The Olympic issue has dominated the preview days at Royal Troon this week. With apparently heavy heart, Jordan Spieth stated, “it was the hardest decision of his life” not to represent the United States in Rio, while Rory McIlroy could hardly have cared less: “I don’t think it was as difficult a decision for me as it was for [Jordan],” admitted the Irishman.

McIlroy stoked things up by adding that while he would watch the Olympics on TV, he will look out for “the events like track and field, swimming, diving, the stuff that matters”. For Olympic golf that was a sideswipe of some force and one that McIlroy may come to regret.
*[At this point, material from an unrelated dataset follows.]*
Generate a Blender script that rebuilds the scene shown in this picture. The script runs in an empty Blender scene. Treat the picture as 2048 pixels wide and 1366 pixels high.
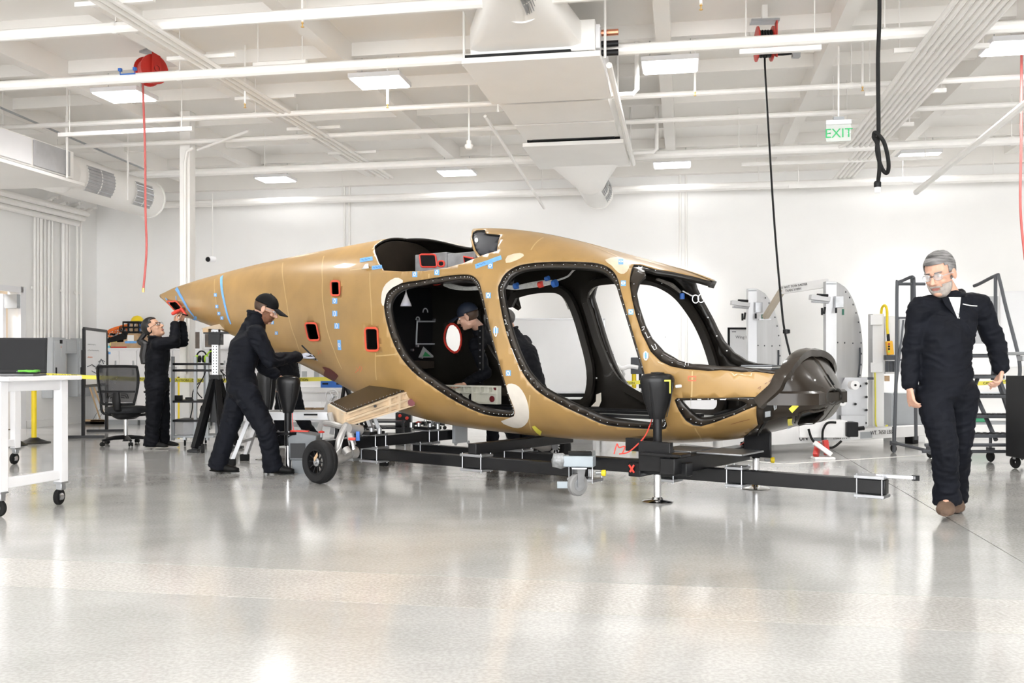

He has since been roundly criticized from senior figures from a variety of sports.

So, 20 of the world’s leading golfing men have withdrawn from the Olympics, yet a field of 156 are set for the 145th Open here at Royal Troon.

The weather conditions have been changeable this week and generally pretty wet recently, so what was beginning to turn into the kind of hard and fast, slightly browned layout for which organizers the R&A always hope, has in fact become a very green, soft and receptive golf course. Unless the winds pick up the scores here could go low, and a soft course could play into the hands of the longer hitters, or to be exact, into the hands of The Open’s pre-tournament favorite Dustin Johnson.

South Carolina’s Johnson has won his last two starts—the U.S. Open at Oakmont and the WGC Bridgestone Invitational at Firestone CC, Ohio—and beyond that he has finished in the top-five in seven of his last 10 starts and he did not finish outside the top 30 in the other three. No wonder the 32-year-old is the man to beat.

“I felt like I’ve been playing well all year,” Johnson said today, “so for it to finally pay-off and get my first major at the U.S. Open and go out and win again at the WGC was obviously big, and I’ve got a lot of confidence in my game.”

So he should. “I go into every tournament liking my chances,” he said.

Day is the other obvious contender. He finished in a tie for fourth last year at St Andrews, one shot out of the three-way play-off, and then went on to win his first career major title at the PGA Championship at Whistling Straits. He has the game and the belief to win this week.

McIlroy, on the other hand, missed the cut at Oakmont and has shown little indication he is about to win his second Open title, while Spieth is also searching for something to take his game back to the imperious form he showed in 2015 when he won the Masters and U.S. Open.

Consider this: if Johnson wins and Jason Day finishes worse than in 10th place alone, Johnson will become the new world number one.